#### DATA EXTRACT
· · · · ·
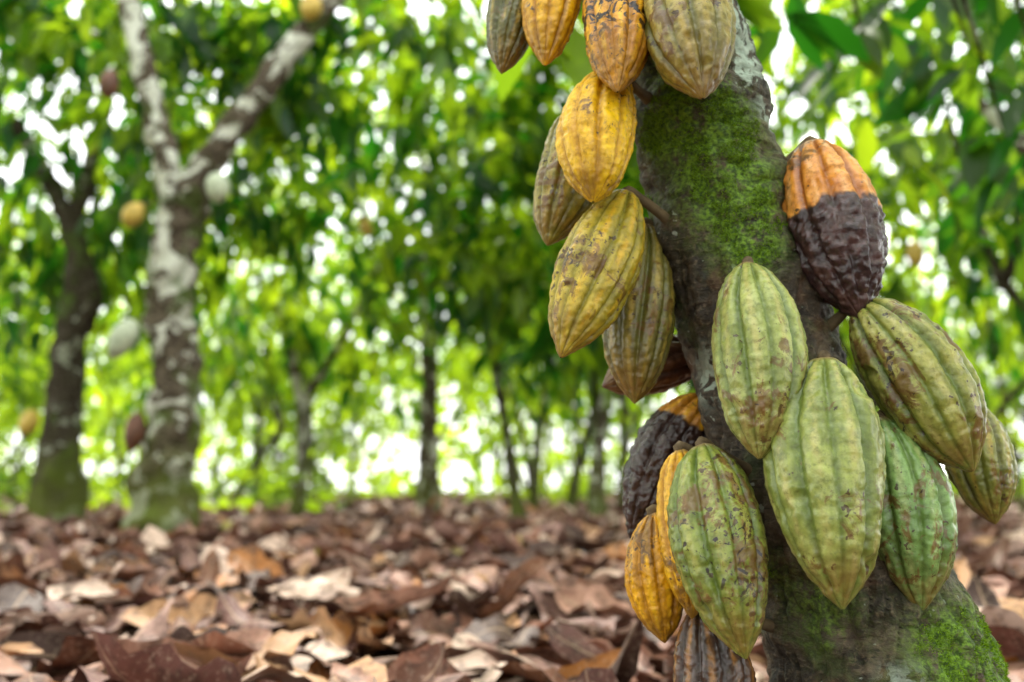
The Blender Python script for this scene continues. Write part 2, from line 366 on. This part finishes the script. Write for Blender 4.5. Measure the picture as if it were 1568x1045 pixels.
CR=[];CRF=[]
for s in range(6):
    zc=[3.3,3.0,3.5,2.9,3.4,3.1][s]; tm=[.35,.1,.6,.25,.7,.2][s]
    (V,F,t),cs=crown_arrays(np.random.default_rng(50+s),150,(0,0,zc),(1.8,1.8,zc-1.25),per=10,seed=s,hole=-.12,tmean=tm)
    CR.append(mesh_np('crown',V,F,[LEAF],True,{'tint':t}))
    (V,F,t),cs=crown_arrays(np.random.default_rng(50+s),115,(0,0,zc),(1.8,1.8,zc-1.25),per=7,size=(.24,.40),seed=s,hole=-.06,tmean=tm+.2,simple=True)
    CRF.append(mesh_np('crown',V,F,[LEAF],True,{'tint':t}))
TRK=[]
for s in range(9):
    r=np.random.default_rng(80+s); parts=[]
    lean=r.normal(0,.4,2); rb=r.uniform(.03,.07); h=r.uniform(.7,1.7)
    base=[(0,0,-.05),(lean[0]*.3+r.normal(0,.06),lean[1]*.3,h*.4),(lean[0],lean[1],h)]
    V,F,_,_=tube(base,[rb*1.5,rb,rb*.8],18,14,.4,7,s); parts.append((V,F))
    for q in range(r.integers(2,5)):
        a=r.uniform(0,6.28)+q*1.6; l=r.uniform(.6,1.5)
        e=np.array([lean[0]+math.cos(a)*l,lean[1]+math.sin(a)*l,h+r.uniform(1.2,2.4)])
        mid=np.array([lean[0]+math.cos(a)*l*.4+r.normal(0,.12),lean[1]+math.sin(a)*l*.4,h+.8])
        V,F,_,_=tube([(lean[0],lean[1],h-.06),mid,e],[rb*.75,rb*.5,rb*.18],14,10,.3,8,s+q); parts.append((V,F))
    V,F=merge(parts); TRK.append(mesh_np('trunk',V,F,[BARKP if s%3==1 else BARKB]))
def place_tree(x,y,k,sc,rot,crown=True):
    e=bpy.data.objects.new('cocoa_tree',None); COL.objects.link(e); e.location=(x,y,0); e.rotation_euler=(0,0,rot); e.scale=(sc,sc,sc)
    obj('trunk',TRK[k%9],e)
    if crown: obj('crown',(CR if abs(y)<14 else CRF)[(k*5+1)%6],e)
    return e
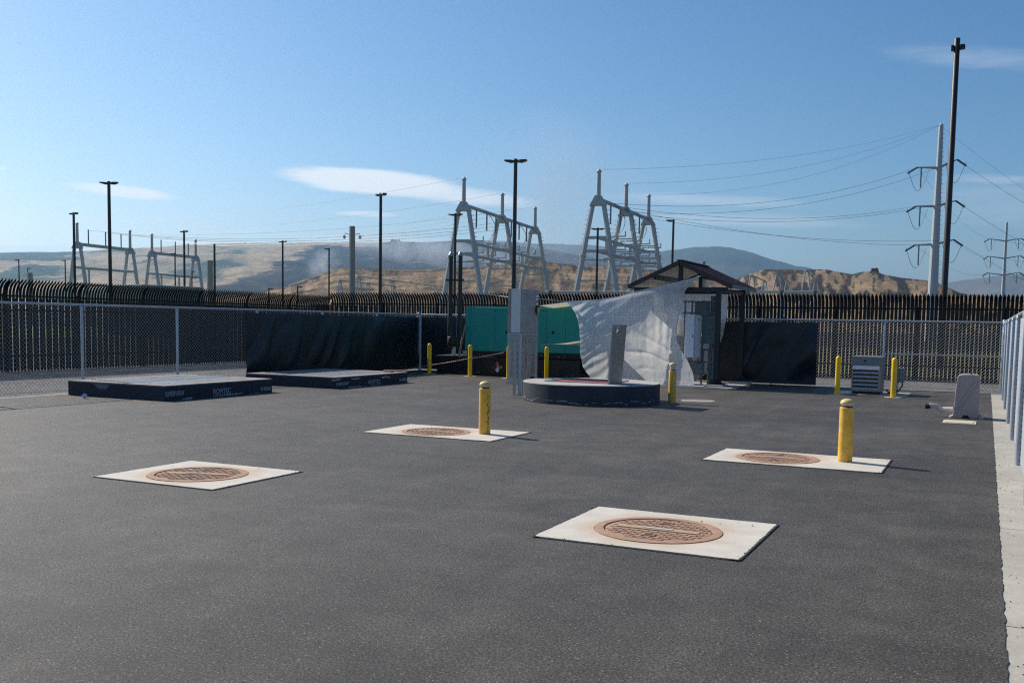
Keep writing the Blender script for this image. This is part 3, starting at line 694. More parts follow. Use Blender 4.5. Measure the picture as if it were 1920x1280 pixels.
# hatch leaf standing open on its hinge, notched at the upper corner, leaning a little
def L(y, h_, s=0): return V((cx+.625+.075*h_+s, y, .405+h_*1.19))
y0, y1 = 18.83, 19.60
for s_ in (0,):
    prof = [(y0,0),(y1,0),(y1,1),(y0+.33,1),(y0+.33,.93),(y0+.18,.86),(y0+.18,1),(y0,1)]
    vs = [L(y, h_) for y, h_ in prof]+[L(y, h_, .035) for y, h_ in prof]; n = len(prof)
    b.add(vs, [tuple(range(n)), tuple(range(2*n-1, n-1, -1))]+[((i+1) % n, i, n+i, n+(i+1) % n) for i in range(n)])
leaf = b.obj('hatch_leaf', M['alu_dull'], t)
b = MB(); b.bar(L(y0+.18,.97,.05), L(y0+.33,.97,.05), .02, .03); b.bar(L(y0+.14,.93,.06), L(y0+.5,.885,.07), .03, .012); b.box(tuple(L(y0-.03,.84)), tuple(L(y0-.0,.86)+V((.02,0,.02)))); b.box(tuple(L(y0-.03,.78)), tuple(L(y0,.80)+V((.02,0,.02))))
b.obj('latch', M['alu'], leaf)
b = MB()
for i in range(26):
    an = -2.9+i*.11+random.uniform(-.03,.03); r0 = rr+.003; z = .045+random.uniform(-.02,.05); w = random.uniform(.02,.09)
    h_ = random.uniform(.004,.012)
    b.add([(cx+r0*math.cos(an-w), cy+r0*math.sin(an-w), z),(cx+r0*1.0*math.cos(an+w), cy+r0*math.sin(an+w), z-.005),(cx+r0*math.cos(an+w*.8), cy+r0*math.sin(an+w*.8), z+h_),(cx+r0*math.cos(an-w*.6), cy+r0*math.sin(an-w*.6), z+h_)], [(0,1,2,3)])
b.obj('chipped_paint', M['white_paint'], t, fix=False)

# ------------------------------------------------------------------ stainless control cabinet
cx0, cx1, cy0, cy1 = -9.63, -9.31, 20.1, 21.0
t = thing('control_cabinet', 'stainless steel control cabinet on a perforated pedestal beside the round vault', 'control cabinet', (cx0, cy0, 0))
MB().box((cx0,cy0,1.37),(cx1,cy1,2.35)).obj('enclosure', M['steel'], t, bevel=.008)
MB().box((cx0-.02,cy0-.015,1.36),(cx0+.045,cy0-.001,2.355)).box((cx1-.018,cy0-.014,1.38),(cx1-.004,cy0-.001,2.34)).obj('door_lip', M['alu_dull'], t)
o = MB().box((cx0+.055,cy0-.006,1.385),(cx1-.03,cy0-.001,2.335)).obj('side_panel', mat('brushed_side', (.62,.64,.66), .5, .55), t)
MB().box((cx1+.001,cy0+.62,1.92),(cx1+.006,cy0+.80,1.925)).obj('hinge_pin', M['black'], t)
b = MB(); b.lathe([(.0001,0),(.075,0),(.075,.02),(.0001,.022)], n=24)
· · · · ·
#### PROBLEM REQUIREMENTS
From the data above, work out how many lines contain the string "this" and reply with only the number.

#### WRITTEN ANSWER
2